Capítulo VIII de Miguel de Unamuno, Del Sentimiento Trágico de la Vida —donde traza la evolución de Dios, a partir del animismo y de los dioses, a través del monoteísmo y la teología, hasta su disolución en el panteísmo, el escepticismo y el racionalismo contemporáneos.
DE DIOS A DIOS
No creo que sea violentar la verdad el decir que el sentimiento religioso es sentimiento de divinidad, y que solo con violencia del corriente lenguaje humano puede hablarse de religión atea. Aunque es claro que todo dependerá del concepto que de Dios nos formemos.
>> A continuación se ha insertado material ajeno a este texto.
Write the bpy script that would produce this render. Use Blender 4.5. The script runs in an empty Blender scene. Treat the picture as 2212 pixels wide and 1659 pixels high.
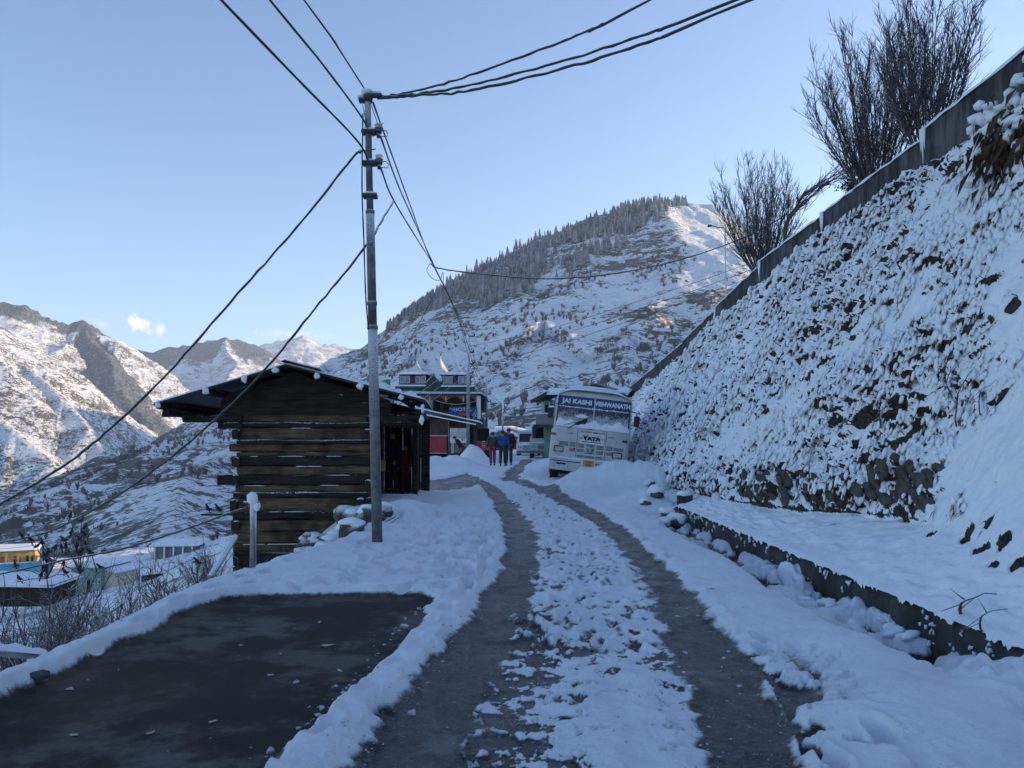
import bpy, bmesh, math, random
import numpy as np
from mathutils import Vector, Matrix, Euler, Quaternion

random.seed(7)
SC = bpy.context.scene
COL = SC.collection
R = math.radians

# ------------------------------------------------------------------ camera
PITCH = R(3.6)
EYE = 1.6
FPX = 1840.0            # focal length in units where the picture is 2212 x 1659
cam = bpy.data.objects.new('camera', bpy.data.cameras.new('camera'))
COL.objects.link(cam)
cam.location = (0, 0, EYE)
cam.rotation_euler = (R(90) + PITCH, 0, 0)
cam.data.sensor_width = 36
cam.data.lens = 36 * FPX / 2212
cam.data.clip_start = 0.05
cam.data.clip_end = 20000
SC.camera = cam

# ------------------------------------------------------------------ sky, sun, exposure
SUN_AZ, SUN_EL = R(72), R(15)      # azimuth from +Y towards +X
SUN_DIR = Vector((math.sin(SUN_AZ) * math.cos(SUN_EL), math.cos(SUN_AZ) * math.cos(SUN_EL), math.sin(SUN_EL)))
world = bpy.data.worlds.new('World')
SC.world = world
world.use_nodes = True
wn = world.node_tree
wn.nodes.clear()
w_out = wn.nodes.new('ShaderNodeOutputWorld')
w_bg = wn.nodes.new('ShaderNodeBackground')
w_sky = wn.nodes.new('ShaderNodeTexSky')
w_sky.sky_type = 'NISHITA'
w_sky.sun_disc = False
w_sky.sun_elevation = SUN_EL
w_sky.sun_rotation = SUN_AZ
w_sky.altitude = 1600
w_sky.air_density = 1.0
w_sky.dust_density = 0.6
w_sky.ozone_density = 2.7
w_bg.inputs['Strength'].default_value = 0.15
wn.links.new(w_bg.outputs[0], w_out.inputs[0])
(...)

Concepto que depende, a su vez, del de divinidad.
Conviénenos, en efecto, comenzar por el sentimiento de divinidad antes de mayusculizar el concepto de esta cualidad, y, articulándola, convertirla en la Divinidad, esto es, en Dios. Porque el hombre ha ido a Dios por lo divino más bien que he deducido lo divino de Dios.
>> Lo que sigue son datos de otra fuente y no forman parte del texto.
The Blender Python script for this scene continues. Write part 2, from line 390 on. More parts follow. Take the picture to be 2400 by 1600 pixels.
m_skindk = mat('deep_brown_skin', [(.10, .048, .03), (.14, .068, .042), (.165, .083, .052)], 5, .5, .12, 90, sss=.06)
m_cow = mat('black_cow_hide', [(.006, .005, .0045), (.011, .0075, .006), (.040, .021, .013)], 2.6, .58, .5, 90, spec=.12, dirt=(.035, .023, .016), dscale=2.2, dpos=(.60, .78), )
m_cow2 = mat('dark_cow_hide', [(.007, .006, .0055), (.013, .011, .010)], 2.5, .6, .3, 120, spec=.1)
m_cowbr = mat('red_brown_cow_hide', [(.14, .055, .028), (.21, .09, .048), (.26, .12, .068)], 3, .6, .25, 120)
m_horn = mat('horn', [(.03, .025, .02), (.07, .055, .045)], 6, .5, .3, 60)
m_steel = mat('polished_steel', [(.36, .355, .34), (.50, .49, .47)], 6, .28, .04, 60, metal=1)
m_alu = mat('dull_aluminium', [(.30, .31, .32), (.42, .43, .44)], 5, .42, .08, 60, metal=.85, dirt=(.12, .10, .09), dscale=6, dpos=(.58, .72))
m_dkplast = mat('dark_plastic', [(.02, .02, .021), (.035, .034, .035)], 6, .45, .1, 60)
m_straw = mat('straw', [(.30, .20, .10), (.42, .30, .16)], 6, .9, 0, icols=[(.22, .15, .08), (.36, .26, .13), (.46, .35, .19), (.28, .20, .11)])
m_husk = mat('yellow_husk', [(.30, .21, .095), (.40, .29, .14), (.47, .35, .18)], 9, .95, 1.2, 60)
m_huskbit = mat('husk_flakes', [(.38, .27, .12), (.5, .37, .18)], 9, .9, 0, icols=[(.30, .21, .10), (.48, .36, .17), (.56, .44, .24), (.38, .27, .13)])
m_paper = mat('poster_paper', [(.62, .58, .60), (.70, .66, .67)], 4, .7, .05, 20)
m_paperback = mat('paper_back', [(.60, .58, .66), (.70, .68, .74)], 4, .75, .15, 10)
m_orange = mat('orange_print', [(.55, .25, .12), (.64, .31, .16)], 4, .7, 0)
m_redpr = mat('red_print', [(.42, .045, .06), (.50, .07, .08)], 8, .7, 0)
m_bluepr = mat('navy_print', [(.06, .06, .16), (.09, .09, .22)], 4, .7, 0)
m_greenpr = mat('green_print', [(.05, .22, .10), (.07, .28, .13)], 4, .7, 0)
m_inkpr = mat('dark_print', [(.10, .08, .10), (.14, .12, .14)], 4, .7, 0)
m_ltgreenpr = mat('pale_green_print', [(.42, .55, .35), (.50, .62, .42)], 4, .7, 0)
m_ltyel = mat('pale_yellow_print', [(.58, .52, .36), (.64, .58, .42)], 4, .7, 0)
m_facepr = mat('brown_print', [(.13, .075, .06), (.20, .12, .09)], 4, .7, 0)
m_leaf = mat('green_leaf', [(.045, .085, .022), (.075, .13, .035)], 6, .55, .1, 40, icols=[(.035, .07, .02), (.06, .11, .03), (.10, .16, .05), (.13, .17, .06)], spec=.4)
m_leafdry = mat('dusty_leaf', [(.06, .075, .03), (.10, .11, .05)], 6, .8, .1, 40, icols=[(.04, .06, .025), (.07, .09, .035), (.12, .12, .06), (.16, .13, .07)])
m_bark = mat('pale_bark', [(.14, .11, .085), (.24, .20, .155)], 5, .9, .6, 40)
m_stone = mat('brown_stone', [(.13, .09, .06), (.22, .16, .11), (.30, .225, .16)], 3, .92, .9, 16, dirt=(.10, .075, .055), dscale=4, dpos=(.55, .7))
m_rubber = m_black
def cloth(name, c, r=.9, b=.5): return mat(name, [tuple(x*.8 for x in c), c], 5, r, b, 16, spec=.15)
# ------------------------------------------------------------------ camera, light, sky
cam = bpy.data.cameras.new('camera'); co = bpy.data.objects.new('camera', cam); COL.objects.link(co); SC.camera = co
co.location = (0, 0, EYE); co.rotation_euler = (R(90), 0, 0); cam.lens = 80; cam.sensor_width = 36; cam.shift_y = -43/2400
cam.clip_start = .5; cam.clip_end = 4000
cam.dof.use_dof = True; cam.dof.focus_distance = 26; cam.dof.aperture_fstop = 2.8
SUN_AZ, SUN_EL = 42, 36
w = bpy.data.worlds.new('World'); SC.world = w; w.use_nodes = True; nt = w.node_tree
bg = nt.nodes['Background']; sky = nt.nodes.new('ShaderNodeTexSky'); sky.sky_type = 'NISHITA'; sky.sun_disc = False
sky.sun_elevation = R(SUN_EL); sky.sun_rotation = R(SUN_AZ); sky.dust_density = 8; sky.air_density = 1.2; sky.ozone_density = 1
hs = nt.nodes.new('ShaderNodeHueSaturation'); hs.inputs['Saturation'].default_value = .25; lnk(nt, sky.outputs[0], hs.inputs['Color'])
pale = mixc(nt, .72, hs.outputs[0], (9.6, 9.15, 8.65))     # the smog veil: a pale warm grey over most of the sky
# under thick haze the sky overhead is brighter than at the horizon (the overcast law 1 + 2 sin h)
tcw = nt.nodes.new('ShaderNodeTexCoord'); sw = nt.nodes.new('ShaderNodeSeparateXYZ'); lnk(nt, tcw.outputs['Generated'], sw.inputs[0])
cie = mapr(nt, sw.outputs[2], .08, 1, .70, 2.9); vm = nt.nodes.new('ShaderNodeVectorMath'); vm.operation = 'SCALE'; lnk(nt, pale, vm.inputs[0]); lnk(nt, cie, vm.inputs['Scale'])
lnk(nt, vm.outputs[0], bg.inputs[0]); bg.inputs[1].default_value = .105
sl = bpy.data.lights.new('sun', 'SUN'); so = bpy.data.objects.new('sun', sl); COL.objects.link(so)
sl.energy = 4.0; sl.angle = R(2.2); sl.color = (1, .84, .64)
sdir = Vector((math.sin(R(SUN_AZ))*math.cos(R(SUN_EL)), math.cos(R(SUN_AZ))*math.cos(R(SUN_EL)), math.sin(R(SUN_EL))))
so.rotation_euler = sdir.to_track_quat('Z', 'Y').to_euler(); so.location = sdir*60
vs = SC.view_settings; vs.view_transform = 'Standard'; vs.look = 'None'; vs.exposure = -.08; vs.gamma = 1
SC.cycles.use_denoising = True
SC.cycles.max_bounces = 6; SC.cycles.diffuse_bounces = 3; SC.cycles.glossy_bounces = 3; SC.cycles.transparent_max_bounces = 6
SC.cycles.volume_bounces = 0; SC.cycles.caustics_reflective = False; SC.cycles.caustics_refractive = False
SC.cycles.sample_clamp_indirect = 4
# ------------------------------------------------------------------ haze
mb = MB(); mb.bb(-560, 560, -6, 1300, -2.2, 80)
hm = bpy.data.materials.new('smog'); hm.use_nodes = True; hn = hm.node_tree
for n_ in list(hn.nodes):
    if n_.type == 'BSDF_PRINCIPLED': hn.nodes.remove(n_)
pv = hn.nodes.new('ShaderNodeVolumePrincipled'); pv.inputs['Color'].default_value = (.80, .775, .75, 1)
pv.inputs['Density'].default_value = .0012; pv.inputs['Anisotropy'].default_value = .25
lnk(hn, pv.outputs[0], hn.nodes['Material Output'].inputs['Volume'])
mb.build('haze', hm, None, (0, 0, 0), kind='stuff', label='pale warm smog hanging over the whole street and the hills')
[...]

Ya antes, en el curso de estas algo errabundas y a la par insistentes reflexiones sobre el sentimiento trágico de la vida, recordé el timor fecit deos de Estacio para corregirlo y limitarlo. Ni es cosa de traaar una vez más el proceso histórico por el que los pueblos han llegado al sentimiento y al concepto de un Dios personal como el del cristianismo. Y digo los pueblos y no los individuos aislados, porque si hay sentimiento y concepto colectivo, social, es el de Dios, aunque el individuo lo individualice luego. La filosofía puede tener, y de hecho tiene, un origen individual; la teología es, necesariamente, colectiva.
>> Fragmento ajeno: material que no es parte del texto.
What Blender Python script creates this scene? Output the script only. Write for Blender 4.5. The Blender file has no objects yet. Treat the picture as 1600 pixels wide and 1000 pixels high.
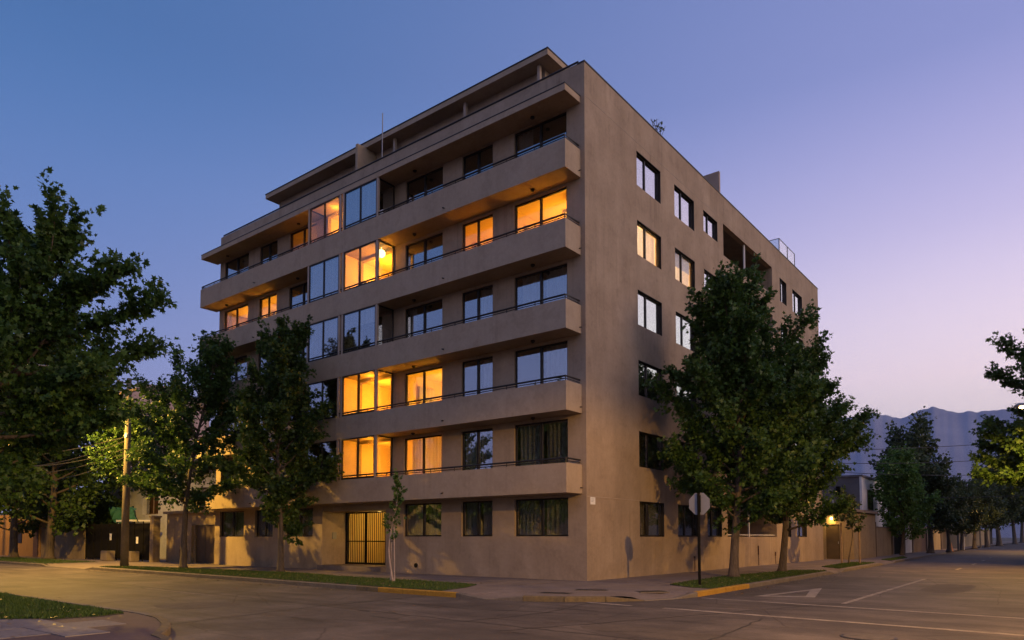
import bpy, math, random
import numpy as np
R = math.radians
scene = bpy.context.scene
COL = scene.collection

# ------------------------------------------------------------------ camera
cam_d = bpy.data.cameras.new('camera'); cam = bpy.data.objects.new('camera', cam_d); COL.objects.link(cam)
cam_d.sensor_fit = 'HORIZONTAL'; cam_d.sensor_width = 36; cam_d.lens = 24.99
cam_d.shift_x = 0.0035; cam_d.shift_y = 0.177
cam_d.clip_start = 0.1; cam_d.clip_end = 60000
cam.location = (12.3514, -19.7043, 1.4157)
cam.rotation_euler = (math.pi/2 + 0.0508, 0, 0.6697)
scene.camera = cam

# ------------------------------------------------------------------ sky after sunset
SUN_AZ = R(75)                                  # azimuth of the afterglow, from +Y towards +X
world = bpy.data.worlds.new('World'); scene.world = world; world.use_nodes = True
wn, wl = world.node_tree.nodes, world.node_tree.links
wn.clear()
tc = wn.new('ShaderNodeTexCoord')
sep = wn.new('ShaderNodeSeparateXYZ'); wl.new(tc.outputs['Generated'], sep.inputs[0])
def ramp(stops):
    r = wn.new('ShaderNodeValToRGB'); el = r.color_ramp.elements
    r.color_ramp.interpolation = 'B_SPLINE'
    while len(el) < len(stops): el.new(0.5)
    for e, (p, c) in zip(el, stops): e.position = p; e.color = (*c, 1)
    wl.new(sep.outputs['Z'], r.inputs[0]); return r
r_cool = ramp([(0, (.38,.36,.56)), (.12, (.29,.32,.56)), (.26, (.15,.22,.47)), (.42, (.085,.182,.42)), (.55, (.042,.128,.315)), (1, (.045,.10,.25))])
r_side = ramp([(0, (1.15,.76,.62)), (.12, (1.10,.82,.73)), (.23, (.98,.80,.86)), (.36, (.53,.47,.73)), (.52, (.215,.25,.53)), (1, (.06,.12,.29))])
r_glow = ramp([(0, (1.9,1.0,.5)), (.12, (1.75,1.1,.72)), (.26, (1.4,1.05,.88)), (.42, (.80,.66,.80)), (.65, (.26,.28,.54)), (1, (.06,.12,.31))])
dot = wn.new('ShaderNodeVectorMath'); dot.operation = 'DOT_PRODUCT'
flat = wn.new('ShaderNodeCombineXYZ'); wl.new(sep.outputs['X'], flat.inputs[0]); wl.new(sep.outputs['Y'], flat.inputs[1])
nrm = wn.new('ShaderNodeVectorMath'); nrm.operation = 'NORMALIZE'; wl.new(flat.outputs[0], nrm.inputs[0])
wl.new(nrm.outputs[0], dot.inputs[0]); dot.inputs[1].default_value = (math.sin(SUN_AZ), math.cos(SUN_AZ), 0)
def maprange(a, b):
    m = wn.new('ShaderNodeMapRange'); m.interpolation_type = 'SMOOTHSTEP'
    m.inputs['From Min'].default_value = a; m.inputs['From Max'].default_value = b
    wl.new(dot.outputs['Value'], m.inputs['Value']); return m
m1, m2 = maprange(-.98, .40), maprange(.2, 1.0)
mixa = wn.new('ShaderNodeMixRGB'); wl.new(m1.outputs[0], mixa.inputs[0]); wl.new(r_cool.outputs[0], mixa.inputs[1]); wl.new(r_side.outputs[0], mixa.inputs[2])
mixb = wn.new('ShaderNodeMixRGB'); wl.new(m2.outputs[0], mixb.inputs[0]); wl.new(mixa.outputs[0], mixb.inputs[1]); wl.new(r_glow.outputs[0], mixb.inputs[2])
bg = wn.new('ShaderNodeBackground'); bg.inputs['Strength'].default_value = 1.33
wo = wn.new('ShaderNodeOutputWorld'); wl.new(mixb.outputs[0], bg.inputs[0]); wl.new(bg.outputs[0], wo.inputs[0])

# last afterglow of the sun that has just set behind the roofs to the right
sun_d = bpy.data.lights.new('sun', 'SUN'); sun_d.energy = 1.6; sun_d.angle = R(35); sun_d.color = (1, .60, .40)
sun = bpy.data.objects.new('sun', sun_d); COL.objects.link(sun)
sun.rotation_euler = (R(90-12), 0, math.pi - SUN_AZ)

vs = scene.view_settings
vs.view_transform = 'Standard'; vs.look = 'None'; vs.exposure = 0.0; vs.gamma = 1; vs.use_curve_mapping = False
scene.render.engine = 'CYCLES'
scene.cycles.max_bounces = 8; scene.cycles.diffuse_bounces = 3; scene.cycles.glossy_bounces = 2
scene.cycles.transparent_max_bounces = 12; scene.cycles.volume_bounces = 0
scene.cycles.sample_clamp_indirect = 6; scene.cycles.use_denoising = True
scene.cycles.caustics_reflective = False; scene.cycles.caustics_refractive = False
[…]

La doctrina de Schleiermacher, que pone el origen, o más bien la esencia del sentimiento, o más bien la esencia del sentimiento religioso, en el inmediato y sencillo sentimiento de dependencia, parece ser la explicación más profunda y exacta. El hombre primitivo, viviendo en sociedad, se siente depender de misteriosas potencias que invisiblemente le rodean; se siente en comunión social, no solo con sus semejantes, los demás hombres, sino con la Naturaleza toda animada e inanimada, lo que no quiere decir otra cosa sino que lo personaliza todo. No solo tiene él conciencia del mundo, sino que se imagina que el mundo tiene también conciencia como él. Lo mismo que un niño habla a su perro o a su muñeco, cual si le entendiesen, cree el salvaje que le oye su fetiche o que la nube tormentosa se acuerda de él y le persigue. Y es que el espíritu del hombre natural, primitivo, no se ha desplacentado todavía de la Naturaleza ni ha marcado el lindero entre el sueño y la vigilia, entre la realidad y la imaginación.